Would you hire a mixer who doesn’t believe in panning? The Lumineers did — and were rewarded with a hit album.
Paul Tingen

Left: Kevin Augunas in his Fairfax Recording facility.
Left: Kevin Augunas in his Fairfax Recording facility.
Photos: Matt Wignall
Every month the Inside Track series poses the question “How did you mix that hit?” The answers given by different mix engineers can vary greatly, but nearly always involve a state-of-the-art DAW, hundreds of tracks and plug-ins, and frequently a massive automated mixer and a huge quantity of outboard gear too. However, some people still wave the flag for different ways of working, one of them being Kevin Augunas. The producer, mixer and engineer has worked with the Black Keys, Lostprophets, Melissa auf der Maur, Cold War Kids, Edward Sharpe and the Magnetic Zeros, J-Roddy Walston and the Business and Jon Brion, and last year mixed the Lumineers’ self-titled debut album, which reached the US top 10 — an impressive achievement for the hitherto completely unknown folk trio from Denver, Colorado.
Augunas’ decidedly nonconformist working methods and choices of gear played a substantial part in helping to steer them to their breakthrough. His unorthodox mix process for the album’s lead single, ‘Ho Hey’ involved stripping away half the tracks, re-recording a few bits and pieces, and then laying everything out over his custom-made 16-track monitoring board which has only LCR panning and no inbuilt EQ or compression. The only effects he used were a Studer B67 for slap tape delay and the reverb from his studio’s echo chamber, and the only outboard was a Fairchild 660 compressor and a Pultec EQP-1A3 EQ on the lead vocals, and an old Universal Audio EQ on the stereo mix. The final mix of ‘Ho Hey’ took Augunas just a couple of hours, yet the results would go platinum in the US.
Idiot Boxes

Fairfax Recording’s control room is dominated by two pieces of gear which weren’t used on the Lumineers album: the Scully 16-track (far left, with remote at the left of the console) and Altec mixer (centre). The actual mix was done on Kevin Augunas’ custom-built monitoring console, visible at the front right.
Fairfax Recording’s control room is dominated by two pieces of gear which weren’t used on the Lumineers album: the Scully 16-track (far left, with remote at the left of the console) and Altec mixer (centre). The actual mix was done on Kevin Augunas’ custom-built monitoring console, visible at the front right.
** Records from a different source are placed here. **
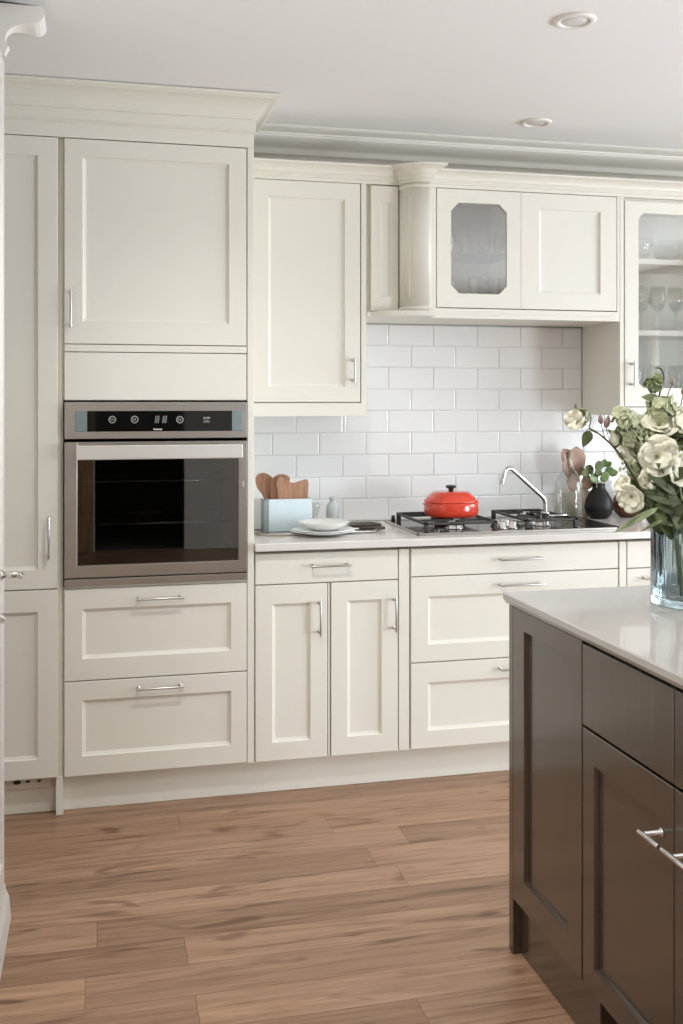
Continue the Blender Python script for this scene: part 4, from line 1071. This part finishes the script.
# green filler stems
t = flower_stem('green_sprig', 'pale green filler flowers massed above the rim of the glass vase', [base(.0, .0), (-.03, .2, .0), px_(655, 470, .02), px_(645, 440, .03)], G)
for i, (u, v, b, r, n) in enumerate(((645, 440, .03, .034, 34), (668, 420, .04, .030, 28), (640, 470, .03, .030, 26), (672, 450, .03, .036, 34), (690, 445, .03, .036, 30), (650, 425, .03, .026, 22))):
    add_cluster(t, px_(u, v, b), r, n, .017, 30 + i, PETALG)
t = flower_stem('green_sprig', 'broad drooping leaf stem hanging over the rim of the glass vase', [base(-.05, -.05), (-.07, .185, -.065), px_(655, 515, -.10)], G, .0025, LEAFG)
add_leaves(t, [(px_(658, 508, -.10), px_(614, 531, -.12), .017), (px_(662, 520, -.10), px_(641, 531, -.11), .009)], LEAFP)
add_leaves(t, [(px_(664, 525, -.09), px_(650, 488, -.09), .036)], LEAFG)
t = flower_stem('green_sprig', 'upright dark green leaf stem in the middle of the bouquet', [base(.0, .04), (-.01, .2, .03), px_(672, 480, .02), px_(674, 440, .02)], G, .0026, LEAFG)
add_leaves(t, [(px_(668, 520, -.02), px_(654, 478, -.03), .040), (px_(672, 500, -.03), px_(662, 462, -.05), .036), (px_(676, 520, -.05), px_(690, 480, -.06), .042), (px_(670, 530, -.06), px_(676, 490, -.08), .040), (px_(674, 455, 0), px_(690, 438, -.02), .034), (px_(672, 460, .02), px_(654, 500, .0), .036), (px_(676, 450, .02), px_(682, 408, .0), .03)], LEAFG)
add_leaves(t, [(px_(684, 535, -.06), px_(672, 508, -.10), .036), (px_(664, 535, -.04), px_(640, 500, -.02), .034), (px_(690, 520, -.04), px_(700, 470, -.06), .044), (px_(690, 500, 0), px_(718, 470, 0), .04)], LEAFD)
t = flower_stem('green_sprig', 'twiggy brown stem with mauve buds behind the white blooms', [base(.03, .03), (.01, .2, .03), px_(670, 470, .05), px_(678, 420, .05), px_(683, 395, .05)], G, .0018)
MB().tube([L(*p) for p in (px_(678, 420, .05), px_(668, 398, .05), px_(672, 385, .05))], .0012, 6, sub=4).tube([L(*p) for p in (px_(672, 455, .05), px_(662, 440, .0), px_(655, 420, .0))], .0012, 6, sub=4).build('twig', STEMB, t)
add_buds(t, [(px_(683, 395, .05), (.1, 1, 0), .022, .012), (px_(672, 385, .05), (.1, 1, 0), .02, .011), (px_(652, 470, -.03), (.3, 1, -.3), .03, .018), (px_(655, 480, -.03), (-.3, 1, -.3), .03, .018)], MAUVE)
add_leaves(t, [(px_(690, 420, .05), px_(676, 406, .03), .026)], LEAFP)
t = flower_stem('green_sprig', 'olive leafy sprig filling the side of the bouquet towards the arching branch', [base(-.03, .02), (-.05, .2, .0), px_(662, 500, .0), px_(650, 460, -.02), px_(640, 430, -.02)], G, .002, LEAFG)
rl = random.Random(11)
add_leaves(t, [(px_(662 - k * 3, 505 - k * 9, -.02), px_(662 - k * 3 + rl.choice((-1, 1)) * rl.uniform(10, 20), 505 - k * 9 - rl.uniform(0, 18), -.02 + rl.uniform(-.05, .03)), rl.uniform(.016, .026)) for k in range(9)], LEAFG)
t = flower_stem('green_sprig', 'leafy sprig spreading over the rim of the glass vase below the central bloom', [base(.01, -.03), (-.02, .19, -.05), px_(672, 505, -.09), px_(668, 485, -.10)], G, .002, LEAFG)
add_leaves(t, [(px_(670 + rl.uniform(-6, 10), 525 - k * 5, -.09), px_(670 + rl.uniform(-28, 26), 515 - k * 6 - rl.uniform(-10, 16), -.10 + rl.uniform(-.03, .05)), rl.uniform(.018, .034)) for k in range(12)], LEAFD)
t = flower_stem('green_sprig', 'airy sprig of tiny cream buds between the white blooms', [base(.02, .02), (-.01, .2, .0), px_(655, 470, -.03), px_(640, 445, -.04), px_(628, 432, -.04)], G, .0014, LEAFP)
bm_ = MB()
for k in range(46):
    q = px_(rl.uniform(618, 668), rl.uniform(425, 478), rl.uniform(-.07, .03)); bud(bm_, L(*q), Vector((rl.uniform(-.5, .5), rl.uniform(-.5, .2), 1)), rl.uniform(.010, .017), rl.uniform(.006, .010))
    if k % 2: bm_.tube([L(*q), L(q[0] + .02, q[1] - .03, q[2] + .01)], .0008, 5)
bm_.build('bud_spray', PETALG, t)
# more stems inside the vase
for i, (r, b, r2, b2) in enumerate(((.045, -.045, .02, -.05), (.06, .02, .035, .03), (.02, -.06, .0, -.06), (.0, -.05, -.02, -.06), (.035, -.06, .015, -.07), (-.02, -.02, .01, -.05), (.07, -.03, .04, -.04))):
    t = flower_stem('green_sprig', ('plain green stalk in the vase, %s of seven without a bloom' % ORD[i]), [base(r, b), ((r + r2) / 2, .10, (b + b2) / 2), (r2, .21, b2), (r2 - .01, .27, b2)], G, .0038, LEAFD)
    add_leaves(t, [((r2, .20, b2), (r2 - .03, .29, b2 - .02), .038), ((r, .10, b), (r2 + .01, .17, b2), .03)], LEAFD)

# ------------------------------------------------------------------ daylight, added aisle fill, camera
def area(name, loc, rot, sx, sy, watts, col):
    l = bpy.data.lights.new(name, 'AREA'); l.shape = 'RECTANGLE'; l.size = sx; l.size_y = sy; l.energy = watts; l.color = col
    o = bpy.data.objects.new(name, l); COL.objects.link(o); o.location = loc; o.rotation_euler = rot; return o
DAY = (.945, 1.02, 1.105)
area('daylight_glazed_door', (XR + .25, .05, .70), (0, PI / 2, 0), 1.2, 1.85, 176, DAY)
area('daylight_window', (XR + .25, 2.4, 1.6), (0, PI / 2, 0), 1.25, 1.75, 74, DAY)
def spot(x, y, watts):  # added lamps without fittings, brightening the aisle and lower cabinets
    l = bpy.data.lights.new('aisle_fill_spot', 'SPOT'); l.energy = watts; l.spot_size = 2.6; l.spot_blend = .8; l.shadow_soft_size = .05; l.color = (1, .99, .97)
    o = bpy.data.objects.new('aisle_fill_spot', l); COL.objects.link(o); o.location = (x, y, CZ - .02)
for x, y, p in ((.50, 2.25, 54), (.35, 1.2, 20), (.35, .2, 7)): spot(x, y, p)
w = bpy.data.worlds.new('daylight'); sc.world = w; w.use_nodes = True
bg = w.node_tree.nodes['Background']; bg.inputs[0].default_value = (.97, 1.0, 1.04, 1); bg.inputs[1].default_value = 0.55

cam = bpy.data.cameras.new('camera'); co = bpy.data.objects.new('camera', cam); COL.objects.link(co)
co.location = (0, 0, 1.372); co.rotation_euler = (PI / 2, 0, -TH)
cam.sensor_fit = 'HORIZONTAL'; cam.sensor_width = 36; cam.lens = 1021.7 / 683 * 36
cam.shift_y = -(512 - 401.6) / 683; cam.clip_start = .05
sc.camera = co
sc.view_settings.view_transform = 'Standard'; sc.view_settings.look = 'None'
sc.view_settings.exposure = 0.14; sc.view_settings.gamma = 1.0; sc.view_settings.use_curve_mapping = False
sc.cycles.use_denoising = True
sc.cycles.max_bounces = 14; sc.cycles.diffuse_bounces = 6; sc.cycles.glossy_bounces = 6; sc.cycles.transmission_bounces = 10; sc.cycles.transparent_max_bounces = 24
sc.cycles.caustics_reflective = False; sc.cycles.sample_clamp_indirect = 6.0
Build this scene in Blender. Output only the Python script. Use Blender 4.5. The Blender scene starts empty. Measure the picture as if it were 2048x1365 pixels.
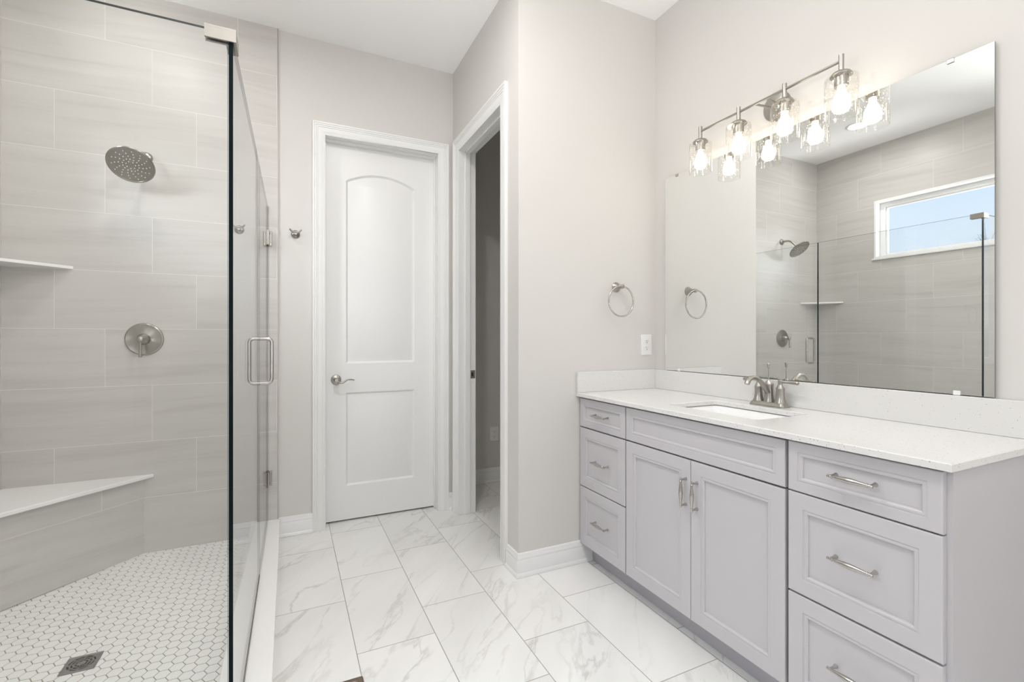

“I don’t think I am a vintage gear snob, who only uses gear built before the 1970s, or something like that,” asserts Augunas. “I use tape machines, but also computers. I use all kinds of stuff. The thing is that I’m not a great technician. I don’t know many technical things in the engineering and mixing process. Instead I just follow my ears. That’s all I’m doing. So I like to surround myself with what I call ‘idiot boxes’, meaning pieces of gear that are so simple that you can turn the knobs any way you want and you’ll get a beautiful colour out of them — it’s just a matter of choosing the colour you want. For instance, if you put things through a Pultec or a Fairchild, you can’t get a bad sound out of them, you just get different sounds. Whereas if you were to put me in front of an SSL, that’s like asking me to fly a 747: I’m probably going to crash it into the ground. There are too many things to mess up, too many dead ends to go down. Put it into the hands of someone really technically savvy and he or she can do beautiful things with it. But it’s not what I’m able to do. I prefer things that have very simple options and choices and yes, I do prefer for things to sound a little darker and woolier than is common today, so tend to work with tube gear and older boxes with certain kinds of transformers in them.”